A Lei de Bases do Clima não pode ficar no papel

Há 35 anos, Portugal aprovou a primeira Lei de Bases do Ambiente, mas deixou-a em várias matérias por implementar. A história julgar-nos-á se deixarmos acontecer o mesmo com a Lei de Bases do Clima.

Este foi o primeiro Dia Mundial da Terra celebrado após a aprovação da Lei de Bases do Clima. Esta é uma lei de valor reforçado que organiza as políticas de mitigação e adaptação e desenvolve novas arquiteturas de planeamento, avaliação e financiamento. É o garante que as políticas climáticas são mesmo executadas, com coerência e ambição. Foi, talvez, por isso que foi recentemente considerada pela professora Alexandra Aragão da Faculdade de Direito da Universidade de Coimbra como uma lei inovadora na Europa e talvez no mundo.

A implementação da Lei de Bases do Clima é, pois, instrumental para que Portugal continue a liderar na descarbonização. Se ainda faltassem alertas para a situação de emergência climática que vivemos, o último Relatório do Painel Intergovernamental para as Alterações Climáticas (IPCC) atesta bem a necessidade dessa liderança, sob pena de tornarmos irreversível o caos climático, com enormes consequências económicas e sociais.

Este enorme desafio dificilmente estaria em melhores mãos do que as de Duarte Cordeiro. Demonstrou logo as suas capacidades, enquanto secretário de Estado dos Assuntos Parlamentares, trabalhando com o Grupo Parlamentar do PS no seu projeto de Lei de Bases do Clima e nas alterações que foram introduzidas e que o transformaram no texto único que foi aprovado.

Em apenas um ano (ou, dito melhor, no que resta dele), o Governo terá de criar o Portal da Ação Climática, fazer uma avaliação climática inicial do ordenamento jurídico nacional, rever o direito comercial e financeiro para considerar riscos e impactes climáticos, bem como adaptar o Orçamento de Estado e rever o património público afeto a atividades não-sustentáveis. Este terá também de ser o ano em que se revê o regime jurídico dos hidrocarbonetos, proibindo a sua prospeção e exploração, em que se proíbe os biocombustíveis com óleo de palma e se estipula Orçamentos de Carbono, definindo o plafond de emissões por períodos de cinco anos.

Há, porém, uma dimensão parlamentar da operacionalização desta lei de bases a não descurar.
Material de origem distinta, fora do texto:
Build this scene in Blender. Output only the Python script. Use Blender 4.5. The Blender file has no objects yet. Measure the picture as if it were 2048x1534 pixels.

A Assembleia da República terá de passar a considerar o impacte climático em todas as iniciativas legislativas, como fez o Governo no último ano. O Parlamento terá de rever a Lei de Enquadramento Orçamental, assumindo a exigência do que está preconizado na lei de bases. A incorporação de cenários climáticos no quadro macroeconómico, por exemplo, está também a ser estudada pela Administração Biden, num projeto cujo desfecho é assumidamente a médio prazo. Por fim, a Assembleia da República tem de correr muito para avaliar impacte carbónico da atividade e funcionamento do Parlamento na última legislatura e cumprir com o desígnio de ser neutra em carbono até 2025. Esse esforço não pode ser só para o futuro, estando devido, no prazo de um ano da nossa tomada de posse, um relatório sobre o impacte carbónico da atividade e funcionamento do Parlamento na última legislatura.

O cerne da nossa estratégia legislativa está, porém, no Conselho para a Ação Climática – um órgão independente de base científica e com representação jovem para fiscalizar não só o cumprimento do que nos propomos fazer, mas também a adequada ambição das políticas públicas na fase do seu planeamento. É um seguro, de todos os cidadãos, contra o greenwashing, as boas intenções e as medidas vazias. O Parlamento tem de decidir urgentemente sobre a composição, organização, funcionamento e estrutura deste Conselho, para que ele possa ser constituído. Todavia, não o devemos fazer sem antes perceber que recursos serão necessários para satisfazer as vastas competências que lhe foram atribuídas, sob pena da sua inaceitável ineficácia.

Cabem-nos, pois, deputados à Assembleia da República, exigentes responsabilidades. O planeta não pode esperar por nós e as atividades poluentes certamente não esperam para continuar a emitir milhões de toneladas de gases de efeito de estufa. Há 35 anos, sob a batuta de Carlos Pimenta, Portugal aprovou a sua primeira Lei de Bases do Ambiente, mas deixou-a em várias matérias por implementar. A história julgar-nos-á se deixarmos acontecer o mesmo com a Lei de Bases do Clima e, com isso, deixarmos a humanidade, a natureza e o planeta a sufocar.